Server IPs do not change often since it costs money to buy new ones and
you
need proper ARIN justification to get more due to the IPV4 shortage. The
fact that you are on here spamming about it as though TF2 is going to
die
out next week makes me think that you are struggling with your own
server
rather than being a concerned player.

I also hate the big pay-to-win servers with fake clients, but it would
be a
mistake for Valve to just de-list them, wrongly assuming no one really
wants to play there. I have a friend who wouldn't be playing TF2 if they
didn't exist and has bought hundreds of dollars worth of Mann Co keys.
And
from what he tells me he isn't the only one. Yes he knows there are
bots.
The "cloaked" bots appeal to him for the same reason Valve decided not
to
name bots bot1, bot2, bot3 and to have them taunt randomly.
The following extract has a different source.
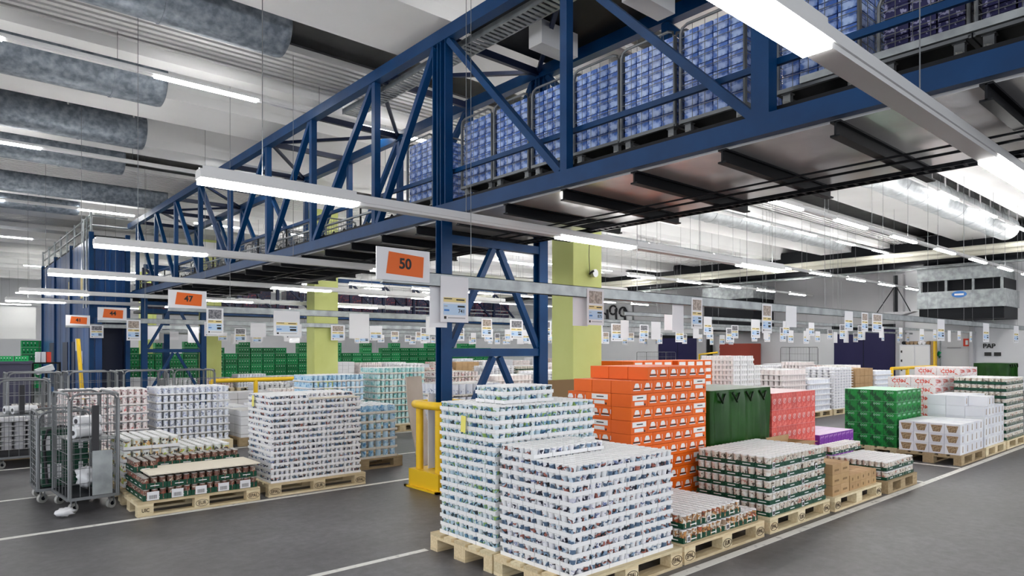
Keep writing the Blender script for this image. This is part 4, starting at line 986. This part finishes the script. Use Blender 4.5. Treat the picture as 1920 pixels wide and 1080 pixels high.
near = [(3.67, .33, .44, 'plain', '741', 'large price card reading 741 in front of the blue post'), (5.71, .29, .42, 'b', '875', 'price card reading 875 in front of the yellow-green pillar'),
        (7.78, .26, .42, 'b', None, 'price card with a photo just right of the pillar'), (9.65, .3, .45, 'b', None, 'price card with a brown photo, next after the one beside the pillar'),
        (10.4, .36, .34, 'blank', None, 'blank white sheet hanging crooked from the near rail'), (12.6, .36, .36, 'plain', None, 'text-only card before a pair of cards on the near rail'),
        (13.35, .3, .36, 'b', None, 'card with a small photo between two text cards'), (13.85, .5, .36, 'b', None, 'wide card at the end of the group of three'),
        (17.6, .5, .5, 'plain', None, 'single card in front of the navy door, on the near rail'), (21.2, .55, .5, 'plain', None, 'card hanging before the white cupboards'), (24.3, .55, .5, 'plain', None, 'card hanging before the grey wall panel'), (27.9, .5, .5, 'plain', None, 'far card near the red wall sign')]
for x, w, h, k, tx, lb in near: card(x, 5.249, 2.35, w, h, k, lb, tx)
card(3.58, 5.30, 2.28, .2, .42, 'blank', 'white sheet half hidden behind the card 741'); card(5.55, 5.32, 2.28, .25, .36, 'blank', 'white sheet hanging just behind the 875 card')
card(7.45, 5.32, 2.28, .25, .4, 'blank', 'white sheet hanging behind the photo card beside the pillar')
rr_ = [(12.1, 'second sign rail back, starting at sign 47', '47'), (18.2, 'third sign rail back, starting at sign 44', '44'), (23.0, 'fourth sign rail back, starting at sign 41', '41')]
names3 = ['on the second rail back', 'on the third rail back', 'on the fourth rail back']
for q, (y, lb, num) in enumerate(rr_):
    rail(y, 3.0, 31, 2.40, .12, 'galvanised '+lb, 3.1)
    number_sign(3.0, y-.001, 2.34, .6, .3, num, ['small orange number board above the second sign rail', 'small orange number board on the third rail near the tower', 'smallest orange number board, on the rail beside the tower'][q])
    x = 3.6; k = 0
    while x < 31:
        card(x, y-.001, 2.36, R.uniform(.28, .5), R.uniform(.36, .5), R.choice(['b', 'd', 'plain', 'blank', 'b', 'd']), 'small price card hanging %s' % names3[q], grp='price cards '+names3[q]); x += R.uniform(.8, 1.9); k += 1
for q, y in enumerate([28.0, 30.5, 7.9, 10.15]):
    if y < 12: rail(y, 9.6 if q == 2 else 10.5, 31, 2.34, .07, 'slim galvanised rail past the pillar, %s' % ('above the orange boxes' if q == 2 else 'above the third block'), 4)
    else: rail(y, 6, 31, 2.4, .12, 'distant sign rail, %s' % ('before the farthest' if q == 0 else 'the farthest one'), 6)
    x = 10.8 if y < 12 else 7
    while x < 31:
        card(x, y-.001, 2.33, R.uniform(.25, .4), R.uniform(.3, .45), R.choice(['d', 'plain', 'blank']), 'tiny white card hanging on the %s rail' % ['second farthest', 'farthest', 'slim', 'other slim'][q], grp='tiny cards on the %s rail' % ['second farthest', 'farthest', 'slim', 'other slim'][q]); x += R.uniform(.9, 1.9)

# ---------------------------------------------------------------- guard rails, end wall fittings
def guard(x0, y0, x1, y1, z, posts, label):
    t = thing('guard_rail', label, 'guard rail'); b = MB(); b.tube([(x0, y0, z), (x1, y1, z)], .05, 'yellow', 10); b.build('top_rail', t)
    for k in range(posts):
        s = k/(posts-1); b = MB(); x, y = x0+(x1-x0)*s, y0+(y1-y0)*s; b.tube([(x, y, 0), (x, y, z)], .05, 'yellow', 10); b.build('post', t)
guard(4.75, 15.6, 6.7, 15.6, .95, 3, 'yellow guard rail along the aisle behind the pale blue tins')
guard(21.5, 7.6, 25.3, 7.6, 1.08, 4, 'yellow guard rail in front of the white cupboards by the end wall')
t = thing('yellow_pole', 'slanted slim yellow pole standing in front of the lift tower', 'pole', (2.26, 14.9, 0)); b = MB(); b.tube([(.0, 0, 0), (-.12, .0, 1.85)], .035, 'yellow', 8); b.build('pole_tube', t)
for k, (y0, y1, h) in enumerate([(11.5, 14.2, 2.55), (21.75, 24.5, 2.3)]):
    b = MB(); b.box(XW-.08, y0, 0, XW-.02, y1, h, 'door_navy'); b.box(XW-.09, y0+(y1-y0)/2-.01, 0, XW-.08, y0+(y1-y0)/2+.01, h, 'dark_steel'); b.box(XW-.1, y0-.1, h, XW-.02, y1+.1, h+.25, 'dark_steel'); o = struct(b, 'door_%d' % (k+1))
t = thing('wall_cupboard', 'white double cupboard against the end wall beside the navy door', 'cupboard', (XW-.7, 9.9, 0)); b = MB(); b.box(0, 0, 0, .6, 1.2, 1.85, 'wall_white'); b.build('body', t)
for k in range(2): b = MB(); b.box(-.02, .03+k*.58, .1, 0, .57+k*.58, 1.78, 'white_paint'); b.build('door', t)
for k in range(4): b = MB(); b.box(-.03, 1.08, .3+k*.4, -.02, 1.14, .4+k*.4, 'print_black'); b.build('vent_slot', t)
t = thing('orange_post', 'brown and orange upright at the edge of the cupboard', 'post', (XW-.7, 9.78, 0)); b = MB(); b.box(0, 0, 0, .3, .1, 2.0, 'print_brown'); b.box(-.01, -.08, 0, .2, 0, 2.0, 'yellow'); b.build('post_body', t)
for k in range(7):
    b = MB(); b.tube([(-.2, 0, 0), (.2, 0, 0)], .075, R.choice(['print_brown', 'dark_steel', 'paper', 'wood_old']), 8); o = b.build('paper_roll', None, (XW-.45, 10.0+k*.16, 1.93)); tag(o, 'dark bundle lying on top of the wall cupboard', 'bundle', 'bundles on the wall cupboard')
def wallsign(y, z, w, h, m, label, name='wall_sign'):
    b = MB(); b.box(XW-.05, y, z, XW-.03, y+w, z+h, m); o = b.build(name); tag(o, label, 'sign'); return o
o = wallsign(8.6, 1.78, .26, .32, 'print_red', 'red fire sign with white mark on the end wall'); b = MB(); b.box(XW-.055, 8.68, 1.84, XW-.05, 8.78, 2.03, 'print_white'); b.build('white_mark', o)
t = thing('wall_lettering', 'dark letters PAP painted on the end wall above two pictograms', 'lettering', (XW-.04, 7.95, 1.78)); text('letters', 'PAP', .26, 'print_black', t, (0, 0, 0), (PI/2, 0, -PI/2))
for k in (0, 1): wallsign(7.87-k*.33, 1.38, .24, .15, 'print_black', 'small dark pictogram under the PAP letters, %s' % ('first' if k == 0 else 'second'), 'pictogram')
b = MB(); b.box(-.04, 0, 0, 0, .5, .04, 'print_grey'); o = b.build('wall_hook_rail', None, (XW-.02, 8.95, 1.7)); tag(o, 'small grey hook rail on the white end wall panel', 'hook rail')
t = thing('emergency_shower', 'green hose fitting on a thin pipe at the end wall', 'pipe', (XW-.2, 9.66, 0)); b = MB(); b.tube([(0, 0, 0), (0, 0, 2.8)], .03, 'galv', 6); b.build('pipe', t); b = MB(); b.tube([(-.05, 0, 1.55), (-.05, .1, 1.4), (-.05, 0, 1.3)], .07, 'crate_green', 8); b.build('hose', t)
t = thing('red_locker', 'red-brown slatted container standing by the end wall', 'container', (31.8, 17.9, 0)); b = MB(); b.box(0, 0, 0, 1, 1.8, 1.95, 'red_brown')
for k in range(8): b.box(-.03, 0, .2+k*.22, 0, 1.8, .26+k*.22, 'red_brown')
b.build('body', t)
t = roll_cage('tall empty roll container standing against the end wall beside the navy door', 31.2, 14.6, 0, .9, 1.4, 1.75, nh=5, nv=5)
roll_cage('tall roll container near the small navy door', 30.5, 22.2, 0, .9, 2.0, 1.5, nh=5, nv=7)
for k, (x, y) in enumerate([(26, 5.75), (27.6, 4.6)]):
    tarp(x, y, x+1.2, y+.95, 1.2, 'green covered container near the PAP letters, %s one' % ('nearer' if k == 0 else 'farther'))
t = thing('green_trolley', 'green crates on a yellow-railed trolley by the end wall', 'trolley', (28.5, 17.5, 0)); b = MB(); b.box(0, 0, .3, 1, 1.0, 1.3, 'crate_green'); b.build('body', t); b = MB(); b.tube([(-.1, 1.2, 0), (-.1, 1.2, 1.4), (-.1, .2, 1.5)], .05, 'yellow', 8); b.build('handle', t)
# air handling unit
t = thing('air_handling_unit', 'large galvanised air unit with a blue oval badge high on the end wall', 'air unit', (XW-2.2, 6.92, 0))
b = MB(); b.box(0, 0, 3.3, 2.1, 3.0, 3.98, 'galv'); b.build('lower_casing', t)
b = MB(); b.box(.1, .05, 2.85, 2.1, 2.95, 3.3, 'dark_steel'); b.build('outlet', t)
b = MB(); b.box(.3, .1, 3.98, 2.1, 2.9, 4.42, 'dark_steel')
b.build('intake', t)
for k in range(4): b = MB(); b.box(.05, .08+k*.93, 3.98, .15, .16+k*.93, 4.42, 'galv'); b.build('strut', t)
b = MB(); b.box(0.0, .15, 4.42, 2.1, 3.0, 5.05, 'galv'); b.build('upper_casing', t)
b = MB(); b.add([(-.012, 1.5+.26*math.cos(a*PI/12), 3.83+.13*math.sin(a*PI/12)) for a in range(24)][::-1]+[(.0, 1.5+.26*math.cos(a*PI/12), 3.83+.13*math.sin(a*PI/12)) for a in range(24)][::-1], [tuple(range(24))[::-1]]+[(a, (a+1) % 24, 24+(a+1) % 24, 24+a) for a in range(24)], 'print_blue'); bo = b.build('badge', t)
b = MB(); b.box(-.02, 1.34, 3.79, -.013, 1.66, 3.86, 'print_white'); b.build('badge_mark', bo)
t = thing('air_handling_unit', 'smaller galvanised air unit half hidden behind the near sign rail', 'air unit', (XW-2.2, 17.2, 0))
b = MB(); b.box(0, 0, 4.2, 2.1, 2.9, 4.85, 'galv'); b.build('casing', t); b = MB(); b.box(.1, .05, 2.6, 2.1, 2.85, 4.2, 'dark_steel'); b.build('outlet', t)
t = thing('weighing_pan', 'dark triangular tray hanging on a bracket beside the big air unit', 'tray', (XW-2.6, 10.6, 3.15))
b = MB(); b.add([(0, -.1, -.12), (0, .5, -.12), (0, .9, .06), (0, -.7, .06), (.5, -.1, -.12), (.5, .5, -.12), (.5, .9, .06), (.5, -.7, .06)], [(0, 3, 2, 1), (4, 5, 6, 7), (0, 1, 5, 4), (2, 3, 7, 6), (1, 2, 6, 5), (3, 0, 4, 7)], 'print_grey'); b.build('pan', t)
b = MB(); b.tube([(.2, .8, .06), (.3, .1, 1.2)], .02, 'dark_steel', 5); b.tube([(.2, -.5, .06), (.3, .1, 1.2)], .02, 'dark_steel', 5); b.tube([(.3, .1, .0), (.3, .1, 1.6)], .09, 'dark_steel', 8); b.build('bracket', t)
# pipes along the end wall
for k, (x, z, r, m, lb) in enumerate([(30.2, 5.35, .13, 'pipe_cream', 'thick cream pipe running along the end wall'), (30.6, 4.95, .05, 'galv', 'thin grey pipe below the thick cream one'), (29.8, 5.47, .1, 'pipe_cream', 'upper cream pipe near the ceiling'), (31.5, 5.3, .2, 'dark_steel', 'dark insulated pipe behind the cream pipes')]):
    b = MB(); b.tube([(x, -8, z), (x, 45, z)], r, m, 10); o = b.build('pipe'); tag(o, lb, 'pipe')
b = MB(); b.box(31.2, -8, 5.75, 32.9, 45, 6.3, 'dark_steel'); o = struct(b, 'trim_40')
# bicycle-like fittings behind the pillar
t = thing('bicycle_rack', 'dark bicycles hung in a frame on the back wall right of the pillar', 'rack', (XW-.09, 26.9, 3.1))
b = MB()
for y, z in ((0.3, .9), (1.1, 1.05), (1.9, .6), (2.6, .9)): b.tube([(0, y+.28*math.cos(a*PI/8), z+.28*math.sin(a*PI/8)) for a in range(17)], .06, 'rubber', 6, False)
for y in (.1, .8, 1.5, 2.2, 2.9): b.tube([(0, y, 0), (0, y+.1, 1.1)], .07, 'rubber', 6)
b.build('wheels', t); b = MB(); b.tube([(.0, -.5, 0), (.0, -.5, 1.7), (.0, 3.4, 1.7), (.0, 3.4, 0)], .05, 'galv', 6); b.build('frame', t)

# ---------------------------------------------------------------- far left corner
t = thing('grey_bin', 'dark grey wheeled bin with green crates on top at the far left', 'bin', (.95, 20.0, 0)); b = MB(); b.box(0, 0, .1, .95, 1.0, 1.33, 'grey_bin'); b.box(-.03, -.03, 1.3, .98, 1.03, 1.36, 'grey_bin'); b.build('body', t)
for k in range(3): o = put('green_crate', me if 0 else bpy.data.meshes['green_crate'], None, (1.0+k*.3, 20.2, 1.361)); o.scale = (.45, .8, .45); tag(o, 'small green crate lying on the dark grey bin', 'crate', 'green crates on the grey bin')
t = thing('desk_terminal', 'light grey tilted device on a stand before the lift tower', 'terminal', (1.78, 17.5, 1.1)); b = MB(); b.box(0, 0, 0, .33, .25, .12, 'duct_pale'); bo = b.build('body', t); bo.rotation_euler = (0, -.35, 0); b = MB(); b.tube([(.16, .12, -1.1), (.16, .12, .08)], .03, 'dark_steel', 6); b.build('stand', t)
for k in range(3): b = MB(); b.box(-.05, 0, 0, .05, .2, .28, ['paper', 'white_box', 'print_red'][k]); o = b.build('box_file', None, (2.25+k*.12, 22.0, 1.30)); tag(o, ['white box file', 'pale box file', 'red box file'][k]+' on the shelf of the lift tower', 'file')
t = thing('shelf_unit', 'dark shelf carrying box files beside the lift tower', 'shelf', (2.1, 21.9, 0)); b = MB(); b.box(0, 0, 1.26, .65, .4, 1.30, 'dark_steel'); b.build('shelf_board', t)
for x in (0, .6): b = MB(); b.box(x, 0, 0, x+.05, .4, 1.26, 'dark_steel'); b.build('leg', t)
t = thing('hanging_curtain', 'white roller panel hanging at the far left behind the tower', 'panel', (2.6, 44, 0)); b = MB(); b.box(0, 0, 2.2, 1.8, .1, 3.9, 'white_paint'); b.build('sheet', t)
These servers still exist not because of a fake player plugin but
because,
as much as it pains us to believe, some players actually prefer them.

No one here is enthusiastic about having Valve delist servers based on
anonymous reports because we all know that the system will be abused
even
though they have "taken basic measures to prevent" it. We know this
because
they also took "measures" to prevent F2P players from avoiding VAC bans
by
making throw-away accounts, yet I still see hackers that have made at
least
5 of them in a row and even adding their old VAC banned account on their
friends list.

To save Valve the administration overhead and abuse, and to satisfy both
server administrators and players, I suggest dropping the server report
function and adding either of these 2 features.

1. Add a check-box for Valve-only/Favorites-only Quickplay servers.

2. Let premium players rate servers from 1 to 5 upon disconnection. Each
player may only vote once. To prevent voter apathy, servers are
automatically rated a 5 if the player does not vote. Then the user can
decide for him/herself to connect to the server based on the rating
rather
than a few opinionated complainers.

These two solutions address the root of the problem and lets the player
decide while freeing Valve to work on more content.